I watch each time through gritted teeth, hoping that this time it won't work, this time I'll spot a major flaw, and for a moment I think I'll succeed. There's a rush of lush music, a grainy shot of Paris in 1959 - I'm resisting, I'm holding out - and then that little five-note figure on the piano kicks in, and those tracking shots of the Eiffel Tower glimpsed from grimy, post-war streets... and I'm hooked. Is there a greater piece of film music than those sneaky, simple five notes that worm their way into your brain, never to be removed except with a surgical instrument and considerable amounts of blood?

It is the greatest use of music in film after Psycho, Once Upon A Time In The West and School of Rock.

Then there's the story. As they used to say on the old movie posters, Jean-Pierre Léaud IS François Truffaut, although his name in the movie is Antoine Doinel, constantly in trouble at school, hardly cared for by his mother and stepfather, tortured by endlessly pointless days at school. The 400 Blows Luckily for us, unluckily for him, he is also full of energy and boundless rebellion. His refusal to put up with the ignominies of his daily life leads Antoine into constant trouble, heading for a slippery slope whence beckons delinquency, Borstal and a life of crime.

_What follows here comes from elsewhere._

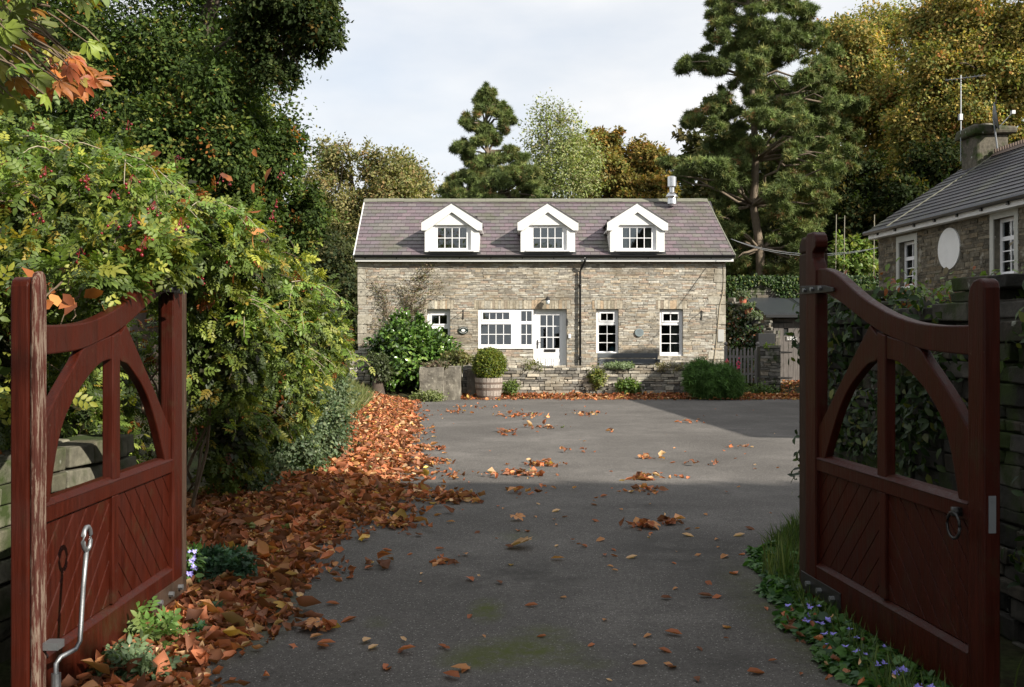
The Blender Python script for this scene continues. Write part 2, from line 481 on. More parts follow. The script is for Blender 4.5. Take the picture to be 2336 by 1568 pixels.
def scatter(name, proto, pos, dirs, normals, scale, cols, mat, parent=None, tagkw=None, smooth=False, warp=0):
    v, f = proto
    n, m = len(pos), len(v)
    R = rot_to(dirs, normals)
    vv = np.einsum('nij,mj->nmi', R, v) * np.asarray(scale)[:, None, None] + pos[:, None, :]
    if warp: vv = vv + np.random.default_rng(n).normal(0, warp, vv.shape) * np.asarray(scale)[:, None, None]
    off = np.array(WO[parent.name]) if parent is not None else pos.mean(0)
    if parent is None: off[2] = pos[:, 2].min()
    vv = (vv - off).reshape(-1, 3)
    ff = (f[None] + (np.arange(n) * m)[:, None, None]).reshape(-1, 3)
    me = bpy.data.meshes.new(name)
    me.vertices.add(len(vv)); me.vertices.foreach_set('co', vv.astype(np.float32).ravel())
    me.loops.add(ff.size); me.loops.foreach_set('vertex_index', ff.astype(np.int32).ravel())
    me.polygons.add(len(ff))
    me.polygons.foreach_set('loop_start', np.arange(0, ff.size, 3, dtype=np.int32))
    me.materials.append(M[mat])
    a = me.attributes.new('col', 'FLOAT_COLOR', 'FACE')
    c = np.ones((len(ff), 4), np.float32)
    c[:, :3] = np.repeat(cols, len(f), axis=0)
    a.data.foreach_set('color', c.ravel())
    if smooth: me.polygons.foreach_set('use_smooth', [True] * len(ff))
    me.update(calc_edges=True)
    o = link(name, me, parent, Vector(off) if parent is None else None)
    if tagkw: tag(o, **tagkw)
    return o

def pick(rng, palette, n, jitter=0.18, clump=None):
    """palette: [(weight, (r,g,b))]; colour per leaf with jitter; clump = optional per leaf clump number"""
    wts = np.array([p[0] for p in palette], float); wts /= wts.sum()
    cs = np.array([p[1] for p in palette], float)
    if clump is None: i = rng.choice(len(cs), n, p=wts)
    else:
        k = clump.max() + 1
        per = rng.choice(len(cs), k, p=wts)
        i = np.where(rng.random(n) < 0.6, per[clump], rng.choice(len(cs), n, p=wts))
    c = cs[i] * (1 + rng.normal(0, jitter, (n, 1)))
    if clump is not None: c *= (1 + rng.normal(0, 0.2, (clump.max() + 1, 1)))[clump]
    return np.clip(c, 0.004, 0.9)

def sublobes(lobes, k, rng, size=(.32, .55)):
    """break every lobe of a crown into k smaller bosses on and in it"""
    out = []
    for c, r, d in lobes:
        r = np.array(r)
        for _ in range(k):
            q = rng.normal(size=3); q /= np.linalg.norm(q)
            s_ = rng.uniform(*size)
            out.append((tuple(np.array(c) + q * r * (rng.uniform(.45, 1.0) - s_ * .35)), tuple(r * s_ * rng.uniform(.8, 1.2, 3)), d))
    return out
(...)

Some say the movie's only semi-autobiographical. Well, stuff them. This is not just the autobiography of his childhood, it's an autobiography of French movies (and American) that Truffaut loved almost more than life itself. In part it's what saved him from that slippery slope and he celebrated it here with a joyous burst of parody, scenes, tricks, characters stolen from his favourite films (watch the school scenes and then watch Jean Vigo's Zéro de Conduite).

In the process, François as good as invented the Coming Of Age movie. If you held my head down the toilet you could maybe get me to admit that James Dean lit the touchpaper in East of Eden and Rebel Without A Cause, but only a Frenchman could have invented the style. And then the ending... One of the most superlative endings in cinema, a simple freeze frame - and that music again, those five notes. Ah! Magic that Master Potter could never dream of.

Not content with all this in his first movie, Truffaut went on to direct a zillion more, including a light, funny sequel, Stolen Kisses, a pocketful of classics, and more than enough semi-classics such as The Last Metro (both also on this month).

Now do you see why I hate his guts? If you're a human being, just watch and fall in love with cinema. If you're a fellow film-maker, watch and hate him too.